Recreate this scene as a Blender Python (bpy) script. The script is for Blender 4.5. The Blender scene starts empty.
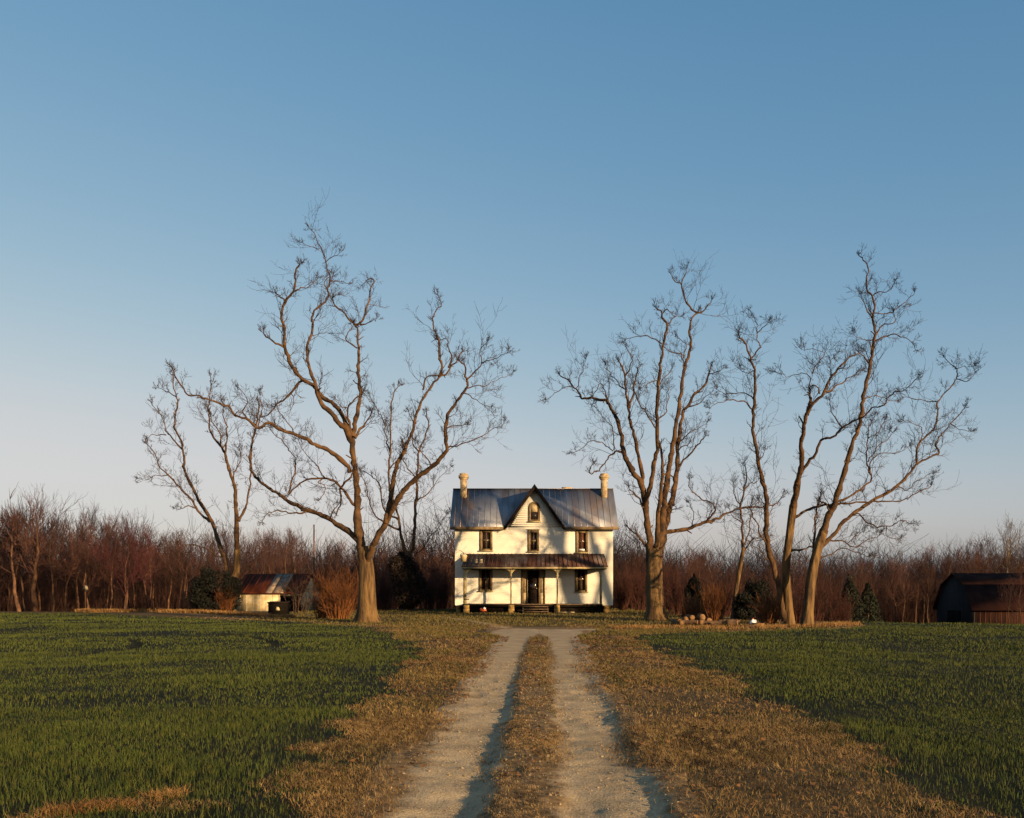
import bpy, bmesh, math, random
import numpy as np
C = bpy.context.scene.collection
R = math.radians
CAM_H = 1.7
F = 995.56           # focal length in pixels of the 1024 wide picture
HOR = 588.0          # row of the horizon
rg = np.random.default_rng(7)

# ------------------------------------------------------------------ helpers
def smooth(e0, e1, x):
    t = np.clip((np.asarray(x, float) - e0) / (e1 - e0), 0, 1)
    return t * t * (3 - 2 * t)

def vnoise(x, y, seed=0):
    x = np.asarray(x, float); y = np.asarray(y, float)
    xi = np.floor(x).astype(np.int64); yi = np.floor(y).astype(np.int64)
    fx = x - xi; fy = y - yi
    fx = fx * fx * (3 - 2 * fx); fy = fy * fy * (3 - 2 * fy)
    def h(a, b):
        n = (a * 374761393 + b * 668265263 + seed * 144665) & 0xffffffff
        n = ((n ^ (n >> 13)) * 1274126177) & 0xffffffff
        n = n ^ (n >> 16)
        return (n & 0xffff) / 65535.0
    return (h(xi, yi) * (1 - fx) + h(xi + 1, yi) * fx) * (1 - fy) + (h(xi, yi + 1) * (1 - fx) + h(xi + 1, yi + 1) * fx) * fy

def fbm(x, y, seed=0, o=3):
    s = 0; a = .5; f = 1.0
    for k in range(o):
        s = s + a * vnoise(x * f + 17.3 * k, y * f - 9.1 * k, seed + k); a *= .5; f *= 2.03
    return s / (1 - .5 ** o)

def tag(o, label=None, cat=None, group=None, kind=None):
    if label: o['label'] = label
    if cat: o['category'] = cat
    if group: o['group'] = group
    if kind: o['kind'] = kind
    return o

def thing(name, label, cat, loc=(0, 0, 0), group=None):
    o = bpy.data.objects.new(name, None); C.objects.link(o)
    o.location = loc; o.empty_display_size = .3
    return tag(o, label, cat, group)

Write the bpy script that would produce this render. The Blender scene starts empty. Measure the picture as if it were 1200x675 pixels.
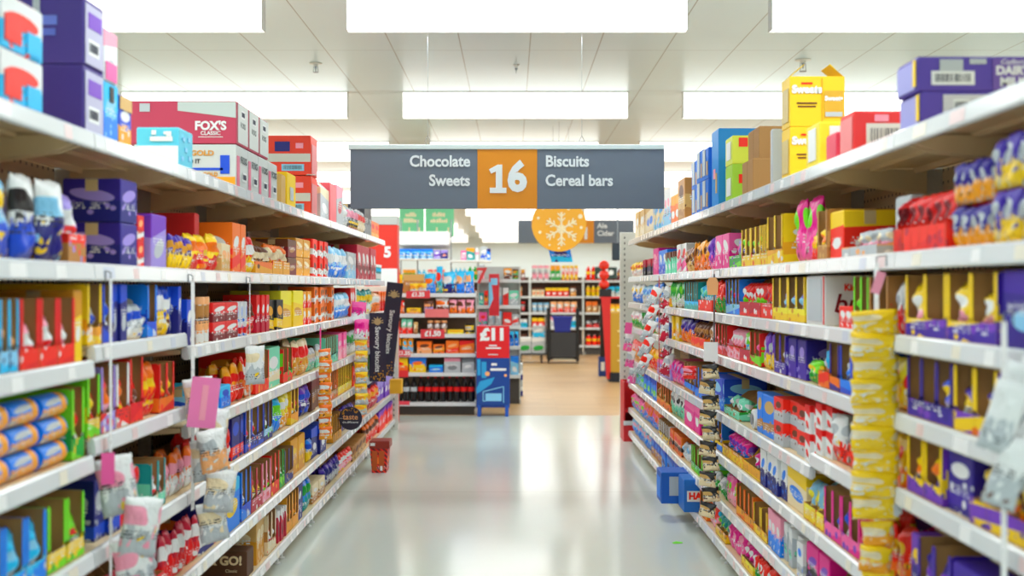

+--

* **TASK TO CARRY OUT**:
Repeat the listing verbatim. Skip the pictures.

* **SOLUTION FOR THIS TASK**:
Recreate this scene as a Blender Python (bpy) script. The script is for Blender 4.5. The Blender scene starts empty.
import bpy, bmesh, math, random
import numpy as np
C = bpy.context.scene.collection
R = math.radians
CAM_H = 1.7
F = 995.56           # focal length in pixels of the 1024 wide picture
HOR = 588.0          # row of the horizon
rg = np.random.default_rng(7)

# ------------------------------------------------------------------ helpers
def smooth(e0, e1, x):
    t = np.clip((np.asarray(x, float) - e0) / (e1 - e0), 0, 1)
    return t * t * (3 - 2 * t)

def vnoise(x, y, seed=0):
    x = np.asarray(x, float); y = np.asarray(y, float)
    xi = np.floor(x).astype(np.int64); yi = np.floor(y).astype(np.int64)
    fx = x - xi; fy = y - yi
    fx = fx * fx * (3 - 2 * fx); fy = fy * fy * (3 - 2 * fy)
    def h(a, b):
        n = (a * 374761393 + b * 668265263 + seed * 144665) & 0xffffffff
        n = ((n ^ (n >> 13)) * 1274126177) & 0xffffffff
        n = n ^ (n >> 16)
        return (n & 0xffff) / 65535.0
    return (h(xi, yi) * (1 - fx) + h(xi + 1, yi) * fx) * (1 - fy) + (h(xi, yi + 1) * (1 - fx) + h(xi + 1, yi + 1) * fx) * fy

def fbm(x, y, seed=0, o=3):
    s = 0; a = .5; f = 1.0
    for k in range(o):
        s = s + a * vnoise(x * f + 17.3 * k, y * f - 9.1 * k, seed + k); a *= .5; f *= 2.03
    return s / (1 - .5 ** o)

def tag(o, label=None, cat=None, group=None, kind=None):
    if label: o['label'] = label
    if cat: o['category'] = cat
    if group: o['group'] = group
    if kind: o['kind'] = kind
    return o

def thing(name, label, cat, loc=(0, 0, 0), group=None):
    o = bpy.data.objects.new(name, None); C.objects.link(o)
    o.location = loc; o.empty_display_size = .3
    return tag(o, label, cat, group)

Write the bpy script that would produce this render. The Blender scene starts empty. Measure the picture as if it were 1200x675 pixels.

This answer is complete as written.